#### Written exercise:
Reproduce the listing below exactly, beginning with its first line and ending with the line that holds "6).build('bolt', ALU, deck)"; pictures are not part of the copy.

#### Supplied data:
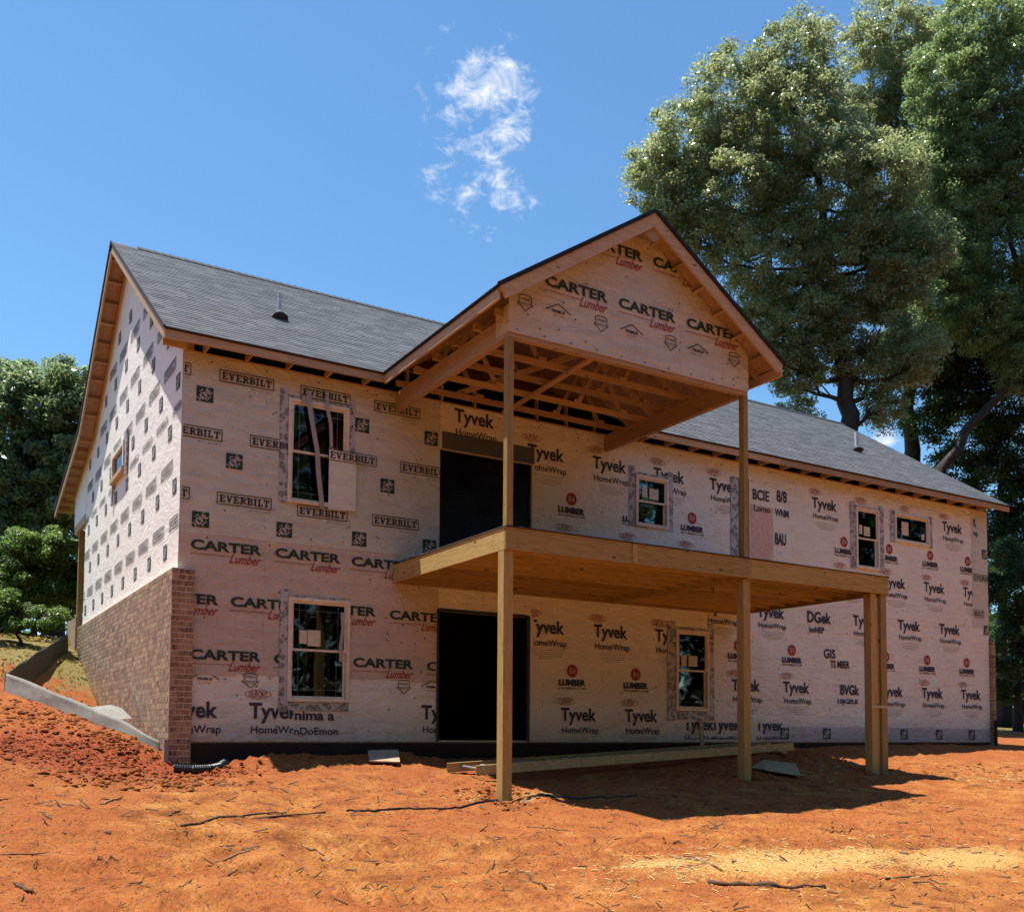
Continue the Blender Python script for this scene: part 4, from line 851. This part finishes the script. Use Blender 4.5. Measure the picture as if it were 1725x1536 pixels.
for bx, by, bz in ((3.33,DY-.003,2.55),(3.33,DY-.003,2.70),(7.50,DY-.003,2.55),(7.50,DY-.003,2.70),(10.37,DY-.003,2.55),(10.37,DY-.003,2.70),(10.61,DY-.003,2.55),(10.61,DY-.003,2.70)):
    MB().tube([(bx,by-.008,bz),(bx,by+.004,bz)], .013, 6).build('bolt', ALU, deck)

# ------------------------------------------------------------------ things on the ground
def gz_(x, y): return float(H(x, y))
# extension ladder
A, B = Vector((3.50,-2.30,gz_(3.5,-2.3)+.13)), Vector((10.55,-1.5,-.06)); lad = empty('ladder', A, 'long tan extension ladder lying on the dirt beneath the deck', 'ladder')
FG = flat('fibreglass_tan', (.42,.32,.14), .5)
dv = (B-A).normalized(); sv = Vector((-.10,.44,.03)); upv = Vector((0,0,1))
for off in (Vector((0,0,0)), sv):
    p, q = A+off-dv*(.12 if off.length else 0), B+off
    r_ = MB(); r_.board(p, q, .13, .006, upv); r_.board(p+upv*.062+sv.normalized()*(.015 if not off.length else -.015), q+upv*.062+sv.normalized()*(.015 if not off.length else -.015), .03, .006, sv); r_.board(p-upv*.062, q-upv*.062, .03, .006, sv); r_.build('rail', FG, lad)
for k in range(23): p = A+dv*(.12+.305*k)+upv*.01; MB().tube([p-sv*.04, p+sv*1.04], .016, 8).build('rung', ALU, lad)
# corrugated drain pipe
pp = [(-.22,-1.05),(.0,-1.12),(.22,-1.10),(.38,-.98),(.47,-.86)]; pts = []
for i in range(60):
    t = i/59*(len(pp)-1); k = min(int(t), len(pp)-2); f_ = t-k; x = pp[k][0]*(1-f_)+pp[k+1][0]*f_; y = pp[k][1]*(1-f_)+pp[k+1][1]*f_; pts.append((x, y, smooth_h(x, y)+.06+.06*(i/59)**2))
MB().tube(pts, [.062 if i % 2 else .054 for i in range(60)], 14, cap=False).build('drain_pipe', BLACK, smooth=False)
tag(bpy.data.objects['drain_pipe'], 'black corrugated drain pipe end at the foot of the brick corner', 'pipe')
dp = MB().tube([Vector(pts[-3]), Vector(pts[-1])+Vector((.002,.002,0))], .05, 14); dp.build('bore_shade_plug', VOID, bpy.data.objects['drain_pipe'])  # near-black plug stands in for the shade inside the pipe
# scrap sheet in the shade
def scrap(name, pts, th, mat, label, cat):
    o = MB(); P = [Vector((x, y, gz_(x, y)+dz)) for x, y, dz in pts]; o.prism(P, (0,0,th)); return tag(o.build(name, mat), label, cat)
scrap('gypsum_scrap', [(8.1,-3.15,.05),(8.75,-3.25,.03),(9.35,-2.62,.09),(8.9,-2.35,.10),(8.35,-2.62,.06)], .015, flat('gypsum', (.36,.28,.17), .9, .05), 'torn pale board scrap lying in the shade between the deck posts', 'scrap')
scrap('plywood_scrap', [(2.25,-1.55,.03),(2.62,-1.75,.05),(2.85,-1.2,.10),(2.45,-1.05,.09)], .018, OSB, 'small plywood offcut half sunk in the clay near the door', 'scrap')
tag(MB().board((9.42,-.36,gz_(9.42,-.36)-.05),(9.66,-.06,.42),.09,.03,(1,0,0)).build('leaning_board', Wz), 'short brown board leaning on the wall under the small lower window', 'board')
tag(MB().board((9.9,-1.9,gz_(9.9,-1.9)+.06),(10.35,-.9,gz_(10.35,-.9)+.10),.09,.03,(1,0,0)).build('offcut_board', Wx), 'flat lumber offcut on the dirt heap behind the right posts', 'board')
# cable
cp = [(.95,-3.98),(1.36,-3.92),(2.4,-3.70),(3.1,-3.62),(4.03,-3.62),(5.1,-3.75)]; pts = []
for i in range(80):
    t = i/79*(len(cp)-1); k = min(int(t), len(cp)-2); f_ = t-k; x = cp[k][0]*(1-f_)+cp[k+1][0]*f_; y = cp[k][1]*(1-f_)+cp[k+1][1]*f_+.015*math.sin(i*.4); pts.append((x, y, gz_(x, y)+.012))
tag(MB().tube(pts, .011, 6).build('shadow_line', BLACK), 'thin black tube laid as a shadow line across the clay in front of the left post', 'shadow_line')
# silt fence: two fabric runs meeting at a corner left of the house
def fence(top, bot, mat, name, parent):
    n = 40; V_ = []; T_ = np.array(top); B_ = np.array(bot); m = len(top)
    for i in range(n+1):
        t = i/n*(m-1); k = min(int(t), m-2); f_ = t-k; a = T_[k]*(1-f_)+T_[k+1]*f_; b_ = B_[k]*(1-f_)+B_[k+1]*f_
        for j in range(9):
            s = j/8; p = b_*(1-s)+a*s; w_ = .012*math.sin(i*.5+2*s)*math.sin(s*3.1)+.004*random.uniform(-1,1)*(0 < j < 8); V_.append((p[0]+w_, p[1]+w_*.5, p[2]-.01*math.sin(i*.5)*(j == 8)))
    F_ = [(i*9+j, (i+1)*9+j, (i+1)*9+j+1, i*9+j+1) for i in range(n) for j in range(8)]; o = npmesh(name, V_, F_, mat, parent, smooth=True)
    md = o.modifiers.new('thick', 'SOLIDIFY'); md.thickness = .012; return o
FAB = flat('silt_fabric_grey', (.25,.24,.215), .85, .1); FABD = flat('silt_fabric_shaded', (.04,.045,.04), .7)  # one fabric: near run coloured as sunlit, far run darkened as shaded
sf = empty('silt_fence', (-1.82,4.18,.7), 'low grey silt fence running up the slope beside the brick wall', 'fence')
ntop = [(-.13,.32,-.0),(-.46,1.11,.27),(-.83,2.01,.5),(-1.31,3.08,.79),(-1.82,4.18,1.08)]; nbot = [(-.14,.26,-.3),(-.50,1.01,-.1),(-.86,1.91,.08),(-1.34,2.99,.35),(-1.87,4.1,.60)]
fence(ntop, nbot, FAB, 'fabric', sf)
ftop = [(-1.82,4.18,1.08),(-1.17,6.68,1.60),(-.27,9.58,2.28)]; fbot = [(-1.80,4.2,.55),(-1.15,6.7,.95),(-.25,9.6,1.5)]; fence(ftop, fbot, FABD, 'fabric', sf)
for p in ((-.46,1.13),(-.83,2.04),(-1.31,3.11),(-1.84,4.22),(-1.17,6.72)):
    z = gz_(*p); zt = float(np.interp(p[1], [.3,1.1,2,3.08,4.2,6.7], [0,.27,.5,.79,1.08,1.6]))+.02
    MB().box(p[0]-.012,p[0]+.012,p[1]+.015,p[1]+.04,z-.2,zt).build('stake', flat('stake_pale', (.5,.46,.38)), sf)
MB().add([(-.75,2.45,.50),(-.28,2.5,.50),(-.22,1.9,.33),(-.55,1.8,.30),(-.42,2.7,.55),(-.5,2.2,.47)], [(0,3,5),(3,2,5),(2,1,5),(1,4,5),(4,0,5)]).build('loose_fabric', FAB, sf)

# sticks
STK = wood('weathered_stick', 0, (.13,.07,.035), (.05,.025,.014), 0); STK2 = wood('pale_stick', 0, (.26,.15,.08), (.14,.075,.04), 0)
def stick(name, P, r, label, mat=STK, cat='stick', grp=None):
    pts = []; m = len(P)
    for i in range(12):
        t = i/11*(m-1); k = min(int(t), m-2); f_ = t-k; x = P[k][0]*(1-f_)+P[k+1][0]*f_+random.uniform(-.008,.008); y = P[k][1]*(1-f_)+P[k+1][1]*f_+random.uniform(-.008,.008)
        pts.append((x, y, gz_(x, y)+r*.25+(.012 if i > 8 else 0)))
    o = MB().tube(pts, [r*(.45+.6*random.random())*(1 if i < 8 else .55) for i in range(12)], 7).build(name, mat, smooth=True)
    return tag(o, label, cat, grp)
stick('root', [(-.86,-4.32),(-.5,-4.16),(.07,-4.05),(.7,-4.03)], .022, 'long dark split root lying in the furrow left of the front post', cat='root')
stick('root', [(-.55,-4.10),(-.1,-3.98),(.3,-3.95)], .018, 'shorter root forking off the long dark root in the furrow', cat='root')
for P, r, lb, mt in (([(-1.48,-3.59),(-1.21,-3.26)],.020,'stubby brown stick on the clay mound below the fence',STK2),([(-2.6,-5.06),(-2.06,-5.08)],.013,'straight dark stick at the left edge of the dirt yard',STK),
    ([(-.82,-5.42),(-.59,-5.27),(-.39,-5.22)],.016,'slightly bent brown stick in the foreground dirt left of centre',STK2),([(-1.8,-5.35),(-1.55,-5.38)],.009,'thin short stick by the track marks',STK),([(-.02,-5.3),(.12,-5.55)],.010,'thin diagonal twig in the middle of the dirt yard',STK),
    ([(-.9,-3.97),(-.72,-3.77)],.014,'short dark stick just left of the root',STK),([(-1.95,-3.55),(-1.75,-3.62),(-1.6,-3.78)],.009,'curved pale twig near the left edge below the rubble',STK2),([(2.69,-4.86),(3.01,-5.16)],.009,'thin twig on the dirt in front of the deck shadow',STK),
    ([(1.51,-6.52),(1.37,-6.97),(1.34,-7.23)],.014,'curved branch pointing at the viewer in the lower middle',STK),([(3.12,-6.66),(3.18,-7.02),(3.08,-7.4)],.018,'thick curved stick on the straw coloured patch',STK2),([(2.75,-7.02),(3.08,-7.21)],.009,'straight twig on the straw coloured patch',STK),
    ([(2.61,-7.72),(3.45,-8.2)],.030,'thick dark log at the lower right of the yard',STK),([(5.48,-6.42),(5.88,-6.54)],.014,'dark stick on the dirt right of the straw patch',STK),([(-.01,-6.7),(.24,-6.79)],.008,'short straight twig across the track marks',STK),([(-2.37,-5.78),(-2.28,-6.01)],.022,'stubby root end in the lower left corner',STK),([(4.08,-8.28),(4.79,-8.35)],.012,'long thin stick in the lower right foreground',STK)):
    stick('stick', P, r, lb, mt, 'stick', 'sticks strewn over the clay')
# clods, chips
def scatter(n, fn, sz, name, mat, flat_=1., seed=1):
    rs = np.random.RandomState(seed); ico = [(0,0,1),(.9,0,.3),(.28,.85,.3),(-.72,.53,.3),(-.72,-.53,.3),(.28,-.85,.3),(.72,.53,-.3),(-.28,.85,-.3),(-.9,0,-.3),(-.28,-.85,-.3),(.72,-.53,-.3),(0,0,-1)]
    fi = [(0,1,2),(0,2,3),(0,3,4),(0,4,5),(0,5,1),(1,6,2),(2,7,3),(3,8,4),(4,9,5),(5,10,1),(6,7,2),(7,8,3),(8,9,4),(9,10,5),(10,6,1)]
    ico = np.array(ico); fi = np.array(fi); XY = fn(n, rs); z = H(XY[:,0], XY[:,1]); s = sz(n, rs); V_ = np.empty((n, 12, 3))
    a = rs.uniform(0, 6.28, n); sc = np.stack([s*rs.uniform(.6,1.5,n), s*rs.uniform(.6,1.3,n), s*rs.uniform(.4,.9,n)*flat_], 1)
    P = ico[None]*(1+rs.uniform(-.28,.28,(n,12,1)))*sc[:,None]; ca, sa = np.cos(a)[:,None], np.sin(a)[:,None]
    V_[...,0] = P[...,0]*ca-P[...,1]*sa+XY[:,0:1]; V_[...,1] = P[...,0]*sa+P[...,1]*ca+XY[:,1:2]; V_[...,2] = P[...,2]+z[:,None]+s[:,None]*.15
    F_ = (fi[None]+np.arange(n)[:,None,None]*12).reshape(-1, 3); return stuff(npmesh(name, V_.reshape(-1,3), F_, mat))
def uni(x0,x1,y0,y1): return lambda n, rs: np.stack([rs.uniform(x0,x1,n), rs.uniform(y0,y1,n)], 1)
def gau(L_): return lambda n, rs: np.array([(lambda g: (rs.normal(g[0],g[2]), rs.normal(g[1],g[3])))(L_[rs.randint(len(L_))]) for _ in range(n)])
sc_ = scatter(9000, uni(-3.2,13,-9.4,-.6), lambda n, rs: .004+.010*rs.rand(n)**3, 'clay_crumbs', CLAY, .8, 1); sc_['label'] = 'small crumbs of clay strewn over the whole yard'; sc_['category'] = 'dirt crumbs'
sc_ = scatter(5200, gau([(-1.4,-.4,.7,.6),(-.6,.3,.35,.4),(-1.2,-1.4,.8,.35),(-2.4,-.8,.5,.6),(-.8,-2.3,.6,.3),(-1.5,1.6,.5,.6)]), lambda n, rs: .008+.045*rs.rand(n)**4, 'clay_rubble', CLAY, .8, 2); sc_['label'] = 'broken red clay rubble below the silt fence'; sc_['category'] = 'rubble'
sc_ = scatter(1500, gau([(3.3,-3.35,.35,.3),(7.6,-3.35,.3,.25),(10.5,-3.3,.4,.3),(10.2,-1.7,.9,.45),(13,-3.4,1.2,.6),(.3,-1.3,.3,.15)]), lambda n, rs: .008+.04*rs.rand(n)**3, 'dug_clods', CLAY, .8, 3); sc_['label'] = 'loose dug clods round the post feet and on the dirt heap'; sc_['category'] = 'dirt clods'
def chips(n, fn, name, mat, l0, l1, seed, label):
    rs = np.random.RandomState(seed); XY = fn(n, rs); z = H(XY[:,0], XY[:,1]); a = rs.uniform(0, 6.28, n); l = l0+(l1-l0)*rs.rand(n)**3; w_ = l*rs.uniform(.03,.11,n)+.0015
    d = np.stack([np.cos(a), np.sin(a)], 1); p = np.stack([-np.sin(a), np.cos(a)], 1)
    e0 = XY-d*l[:,None]/2; e1 = XY+d*l[:,None]/2; z0 = H(e0[:,0],e0[:,1])-.001; z1 = H(e1[:,0],e1[:,1])-.001+rs.rand(n)**2*l*.45; V_ = []
    for e, zz in ((e0,z0),(e1,z1)):
        V_ += [np.c_[e-p*w_[:,None]/2, zz], np.c_[e+p*w_[:,None]/2, zz], np.c_[e, zz+w_*.8+.003]]
    V_ = np.stack(V_, 1).reshape(-1,3); k = np.arange(n)[:,None]*6; F_ = np.concatenate([k+np.array(f) for f in ((0,3,5,2),(1,2,5,4),(0,1,4,3))]); o = stuff(npmesh(name, V_, F_, mat)); o['label'] = label; o['category'] = 'wood debris'; return o
chips(2600, uni(-3,9,-9.2,-2.2), 'wood_chips', STK, .006,.13, 5, 'dark twigs and wood chips scattered over the clay')
chips(1300, uni(-3,9,-9.2,-2.2), 'pale_chips', STK2, .008,.06, 6, 'pale splinters scattered over the clay')
chips(4200, gau([(3.4,-3.5,.3,.12),(9.5,-2.6,.9,.5),(4.0,-7.3,1.3,.4),(4.6,-7.6,1.3,.45),(3.4,-7.0,.9,.3),(13,-4,1.5,.5)]), 'straw_litter', flat('straw', (.54,.40,.16)), .008,.075, 7, 'straw and pale litter by the post foot and on the yellow patch')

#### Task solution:
Continue the Blender Python script for this scene: part 4, from line 851. This part finishes the script. Use Blender 4.5. Measure the picture as if it were 1725x1536 pixels.
for bx, by, bz in ((3.33,DY-.003,2.55),(3.33,DY-.003,2.70),(7.50,DY-.003,2.55),(7.50,DY-.003,2.70),(10.37,DY-.003,2.55),(10.37,DY-.003,2.70),(10.61,DY-.003,2.55),(10.61,DY-.003,2.70)):
    MB().tube([(bx,by-.008,bz),(bx,by+.004,bz)], .013, 6).build('bolt', ALU, deck)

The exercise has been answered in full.